## Start
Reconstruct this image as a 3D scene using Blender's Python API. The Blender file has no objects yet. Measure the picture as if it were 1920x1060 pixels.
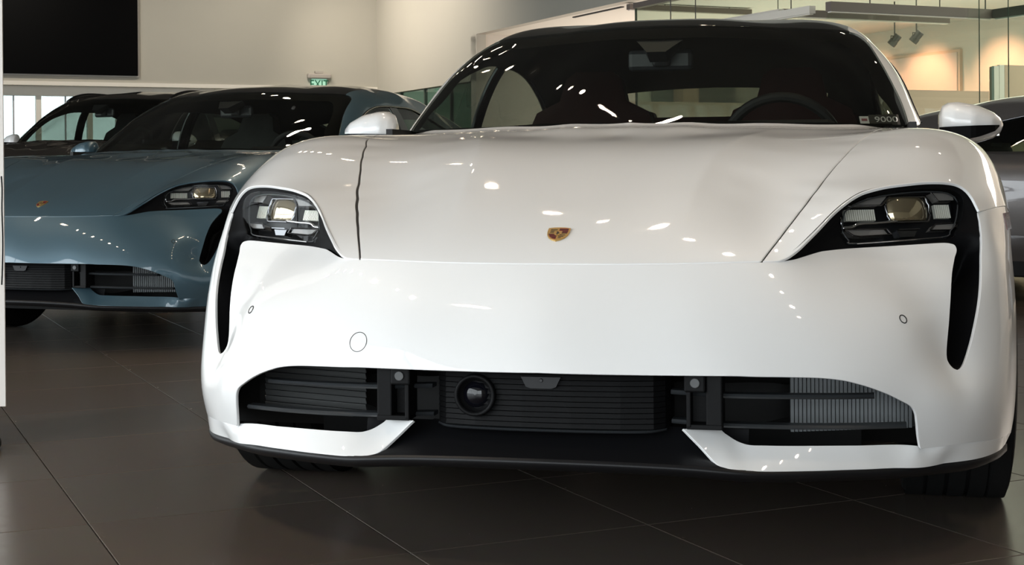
import bpy, bmesh, math, random
import numpy as np
from mathutils import Vector, Matrix
from mathutils.geometry import delaunay_2d_cdt
random.seed(7)
SC = bpy.context.scene
COL = SC.collection
PI = math.pi

# ------------------------------------------------------------------ camera, sky, big lights, exposure
CAM_H = 0.80
PITCH, ROLL = math.radians(0.3), -0.0072
cam_d = bpy.data.cameras.new('camera')
cam = bpy.data.objects.new('camera', cam_d)
COL.objects.link(cam)
cam_d.sensor_width = 36.0
cam_d.lens = 2800.0 / 1920.0 * 36.0
cam_d.shift_y = -(530.0 - 338.3) / 1920.0
cam_d.clip_end = 200
_f = Vector((0, math.cos(PITCH), -math.sin(PITCH)))
_u = Vector((0, math.sin(PITCH), math.cos(PITCH)))
_r = Vector((1, 0, 0))
_cr, _sr = math.cos(ROLL), math.sin(ROLL)
_X = _r * _cr + _u * _sr
_Y = _u * _cr - _r * _sr
_Z = -_f
cam.matrix_world = Matrix(((_X.x, _Y.x, _Z.x, 0), (_X.y, _Y.y, _Z.y, 0), (_X.z, _Y.z, _Z.z, CAM_H), (0, 0, 0, 1)))
SC.camera = cam

world = bpy.data.worlds.new('sky')
SC.world = world
world.use_nodes = True
_bg = world.node_tree.nodes['Background']
_bg.inputs[0].default_value = (0.89, 0.96, 1.0, 1)
_bg.inputs[1].default_value = 1.65

SC.view_settings.view_transform = 'Standard'
SC.view_settings.look = 'None'
SC.view_settings.gamma = 1.0
SC.view_settings.use_curve_mapping = False
SC.view_settings.exposure = 1.88
SC.cycles.use_denoising = True
SC.cycles.max_bounces = 10
SC.cycles.transparent_max_bounces = 24
SC.cycles.caustics_reflective = False
SC.cycles.caustics_refractive = False
SC.cycles.sample_clamp_indirect = 6.0

ALPHA = math.radians(24.5)             # the building's grid against the view axis
EA = Vector((math.cos(ALPHA), math.sin(ALPHA), 0))
EB = Vector((-math.sin(ALPHA), math.cos(ALPHA), 0))
def BP(a, b, z=0.0):
    return EA * a + EB * b + Vector((0, 0, z))

def lamp(name, kind, loc, energy, color, rot=(0, 0, 0), **kw):
    d = bpy.data.lights.new(name, kind)
    d.energy = energy
    d.color = color
    for k, v in kw.items():
        setattr(d, k, v)
    o = bpy.data.objects.new(name, d)
    o.location = loc
    o.rotation_euler = rot
    COL.objects.link(o)
    return o
def aim(o, target):
    o.rotation_euler = (Vector(target) - o.location).to_track_quat('-Z', 'Y').to_euler()

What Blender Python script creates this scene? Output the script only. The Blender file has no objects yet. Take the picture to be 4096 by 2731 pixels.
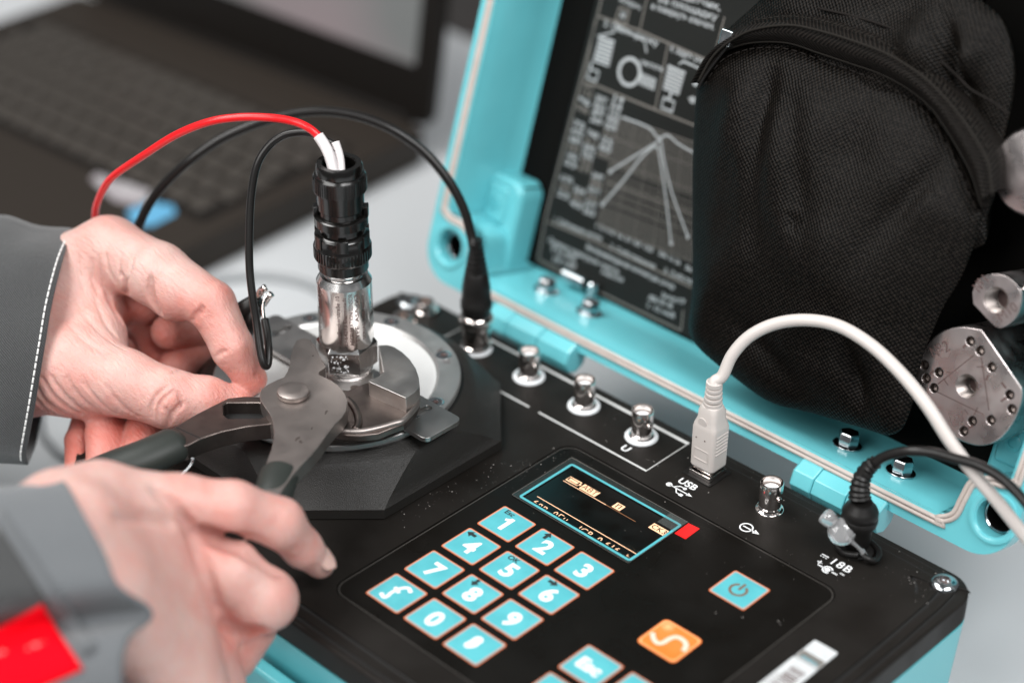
import bpy, bmesh, math, random
import numpy as np
from mathutils import Vector, Matrix
rng = random.Random(7)
SC = bpy.context.scene
COL = SC.collection
MM = 0.001
PI = math.pi

# ------------------------------------------------------------------ camera
# world axes: x along the rear edge of the instrument, y towards its hinge, z up; helpers work in millimetres
RC = np.array([[0.720682, 0.693211, 0.008725], [0.375294, -0.379523, -0.845645], [-0.5829, 0.612715, -0.533674]])
CC = np.array([423.69, -382.82, 473.16])
FPX = 7681.7
cam = bpy.data.cameras.new("camera")
camo = bpy.data.objects.new("camera", cam)
COL.objects.link(camo)
mw = Matrix(((RC[0][0], -RC[1][0], -RC[2][0], CC[0]*MM), (RC[0][1], -RC[1][1], -RC[2][1], CC[1]*MM),
             (RC[0][2], -RC[1][2], -RC[2][2], CC[2]*MM), (0, 0, 0, 1)))
camo.matrix_world = mw
cam.sensor_width = 36
cam.lens = FPX * 36 / 4096
cam.clip_start = 0.01
cam.clip_end = 50
cam.dof.use_dof = True
cam.dof.focus_distance = 0.778
cam.dof.aperture_fstop = 3.4
SC.camera = camo

# ------------------------------------------------------------------ light
W = bpy.data.worlds.new("World")
SC.world = W
W.use_nodes = True
W.node_tree.nodes["Background"].inputs[0].default_value = (0.93, 0.97, 1.0, 1)
W.node_tree.nodes["Background"].inputs[1].default_value = 0.16
SC.view_settings.view_transform = 'Standard'
SC.view_settings.look = 'None'
SC.view_settings.exposure = 0.0
SC.view_settings.gamma = 1.0

def area(name, loc, target, sx, sy, power, col=(1, 1, 1)):
    l = bpy.data.lights.new(name, 'AREA')
    l.shape = 'RECTANGLE'; l.size = sx; l.size_y = sy; l.energy = power; l.color = col
    o = bpy.data.objects.new(name, l); COL.objects.link(o)
    o.location = loc
    d = Vector(target) - Vector(loc)
    o.rotation_euler = d.to_track_quat('-Z', 'Y').to_euler()
    return o
area("ceiling_lamp", (-0.75, -0.35, 1.5), (0, 0.05, 0), 0.9, 0.7, 20, (1, 0.99, 0.97))
area("ceiling_lamp", (0.95, -0.1, 1.35), (0, 0.12, 0), 1.0, 0.6, 25, (1, 1, 1))
area("room_lamp", (-0.15, -1.35, 1.25), (0, 0.1, 0), 1.4, 0.8, 22, (1, 0.99, 0.97))

# ------------------------------------------------------------------ photo geometry helpers (mm)
FS = 4096 / 2352
def ray(x, y):
    return RC.T @ np.array([(x*FS-2048)/FPX, (y*FS-1365.5)/FPX, 1.0])
def pax(x, y, ax, val):
    d = ray(x, y); return CC + d*(val-CC[ax])/d[ax]
def pz(x, y, z): return pax(x, y, 2, z)
def pd(x, y, dep): return CC + ray(x, y)*dep
def depth_of(X): return float((RC @ (np.array(X)-CC))[2])
def topx(X):
    q = RC @ (np.array(X, float)-CC); return (2048+FPX*q[0]/q[2])/FS, (1365.5+FPX*q[1]/q[2])/FS
LA = math.radians(72)
LO = np.array([0, 171.0, 0]); LW = np.array([0, math.cos(LA), math.sin(LA)]); LN = np.array([0, -math.sin(LA), math.cos(LA)])
def lid(u, w, d=0.0):      # point of the lid: u along hinge, w up the lid, d behind the rim plane
    return np.array([u, 0, 0]) + LO + LW*w - LN*d
def plid(x, y, d=0.0):
    r = ray(x, y); o = LO-LN*d
    X = CC + r*((o-CC) @ LN)/(r @ LN)
    return (X[0], (X-o) @ LW)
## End
[PROBLEM DESCRIPTION] Except for the pictures, copy every line of the records above exactly.

[SOLUTION]
Reconstruct this image as a 3D scene using Blender's Python API. The Blender file has no objects yet. Measure the picture as if it were 1920x1060 pixels.
import bpy, bmesh, math, random
import numpy as np
from mathutils import Vector, Matrix
from mathutils.geometry import delaunay_2d_cdt
random.seed(7)
SC = bpy.context.scene
COL = SC.collection
PI = math.pi

# ------------------------------------------------------------------ camera, sky, big lights, exposure
CAM_H = 0.80
PITCH, ROLL = math.radians(0.3), -0.0072
cam_d = bpy.data.cameras.new('camera')
cam = bpy.data.objects.new('camera', cam_d)
COL.objects.link(cam)
cam_d.sensor_width = 36.0
cam_d.lens = 2800.0 / 1920.0 * 36.0
cam_d.shift_y = -(530.0 - 338.3) / 1920.0
cam_d.clip_end = 200
_f = Vector((0, math.cos(PITCH), -math.sin(PITCH)))
_u = Vector((0, math.sin(PITCH), math.cos(PITCH)))
_r = Vector((1, 0, 0))
_cr, _sr = math.cos(ROLL), math.sin(ROLL)
_X = _r * _cr + _u * _sr
_Y = _u * _cr - _r * _sr
_Z = -_f
cam.matrix_world = Matrix(((_X.x, _Y.x, _Z.x, 0), (_X.y, _Y.y, _Z.y, 0), (_X.z, _Y.z, _Z.z, CAM_H), (0, 0, 0, 1)))
SC.camera = cam

world = bpy.data.worlds.new('sky')
SC.world = world
world.use_nodes = True
_bg = world.node_tree.nodes['Background']
_bg.inputs[0].default_value = (0.89, 0.96, 1.0, 1)
_bg.inputs[1].default_value = 1.65

SC.view_settings.view_transform = 'Standard'
SC.view_settings.look = 'None'
SC.view_settings.gamma = 1.0
SC.view_settings.use_curve_mapping = False
SC.view_settings.exposure = 1.88
SC.cycles.use_denoising = True
SC.cycles.max_bounces = 10
SC.cycles.transparent_max_bounces = 24
SC.cycles.caustics_reflective = False
SC.cycles.caustics_refractive = False
SC.cycles.sample_clamp_indirect = 6.0

ALPHA = math.radians(24.5)             # the building's grid against the view axis
EA = Vector((math.cos(ALPHA), math.sin(ALPHA), 0))
EB = Vector((-math.sin(ALPHA), math.cos(ALPHA), 0))
def BP(a, b, z=0.0):
    return EA * a + EB * b + Vector((0, 0, z))

def lamp(name, kind, loc, energy, color, rot=(0, 0, 0), **kw):
    d = bpy.data.lights.new(name, kind)
    d.energy = energy
    d.color = color
    for k, v in kw.items():
        setattr(d, k, v)
    o = bpy.data.objects.new(name, d)
    o.location = loc
    o.rotation_euler = rot
    COL.objects.link(o)
    return o
def aim(o, target):
    o.rotation_euler = (Vector(target) - o.location).to_track_quat('-Z', 'Y').to_euler()

What Blender Python script creates this scene? Output the script only. The Blender file has no objects yet. Take the picture to be 4096 by 2731 pixels.
import bpy, bmesh, math, random
import numpy as np
from mathutils import Vector, Matrix
rng = random.Random(7)
SC = bpy.context.scene
COL = SC.collection
MM = 0.001
PI = math.pi

# ------------------------------------------------------------------ camera
# world axes: x along the rear edge of the instrument, y towards its hinge, z up; helpers work in millimetres
RC = np.array([[0.720682, 0.693211, 0.008725], [0.375294, -0.379523, -0.845645], [-0.5829, 0.612715, -0.533674]])
CC = np.array([423.69, -382.82, 473.16])
FPX = 7681.7
cam = bpy.data.cameras.new("camera")
camo = bpy.data.objects.new("camera", cam)
COL.objects.link(camo)
mw = Matrix(((RC[0][0], -RC[1][0], -RC[2][0], CC[0]*MM), (RC[0][1], -RC[1][1], -RC[2][1], CC[1]*MM),
             (RC[0][2], -RC[1][2], -RC[2][2], CC[2]*MM), (0, 0, 0, 1)))
camo.matrix_world = mw
cam.sensor_width = 36
cam.lens = FPX * 36 / 4096
cam.clip_start = 0.01
cam.clip_end = 50
cam.dof.use_dof = True
cam.dof.focus_distance = 0.778
cam.dof.aperture_fstop = 3.4
SC.camera = camo

# ------------------------------------------------------------------ light
W = bpy.data.worlds.new("World")
SC.world = W
W.use_nodes = True
W.node_tree.nodes["Background"].inputs[0].default_value = (0.93, 0.97, 1.0, 1)
W.node_tree.nodes["Background"].inputs[1].default_value = 0.16
SC.view_settings.view_transform = 'Standard'
SC.view_settings.look = 'None'
SC.view_settings.exposure = 0.0
SC.view_settings.gamma = 1.0

def area(name, loc, target, sx, sy, power, col=(1, 1, 1)):
    l = bpy.data.lights.new(name, 'AREA')
    l.shape = 'RECTANGLE'; l.size = sx; l.size_y = sy; l.energy = power; l.color = col
    o = bpy.data.objects.new(name, l); COL.objects.link(o)
    o.location = loc
    d = Vector(target) - Vector(loc)
    o.rotation_euler = d.to_track_quat('-Z', 'Y').to_euler()
    return o
area("ceiling_lamp", (-0.75, -0.35, 1.5), (0, 0.05, 0), 0.9, 0.7, 20, (1, 0.99, 0.97))
area("ceiling_lamp", (0.95, -0.1, 1.35), (0, 0.12, 0), 1.0, 0.6, 25, (1, 1, 1))
area("room_lamp", (-0.15, -1.35, 1.25), (0, 0.1, 0), 1.4, 0.8, 22, (1, 0.99, 0.97))

# ------------------------------------------------------------------ photo geometry helpers (mm)
FS = 4096 / 2352
def ray(x, y):
    return RC.T @ np.array([(x*FS-2048)/FPX, (y*FS-1365.5)/FPX, 1.0])
def pax(x, y, ax, val):
    d = ray(x, y); return CC + d*(val-CC[ax])/d[ax]
def pz(x, y, z): return pax(x, y, 2, z)
def pd(x, y, dep): return CC + ray(x, y)*dep
def depth_of(X): return float((RC @ (np.array(X)-CC))[2])
def topx(X):
    q = RC @ (np.array(X, float)-CC); return (2048+FPX*q[0]/q[2])/FS, (1365.5+FPX*q[1]/q[2])/FS
LA = math.radians(72)
LO = np.array([0, 171.0, 0]); LW = np.array([0, math.cos(LA), math.sin(LA)]); LN = np.array([0, -math.sin(LA), math.cos(LA)])
def lid(u, w, d=0.0):      # point of the lid: u along hinge, w up the lid, d behind the rim plane
    return np.array([u, 0, 0]) + LO + LW*w - LN*d
def plid(x, y, d=0.0):
    r = ray(x, y); o = LO-LN*d
    X = CC + r*((o-CC) @ LN)/(r @ LN)
    return (X[0], (X-o) @ LW)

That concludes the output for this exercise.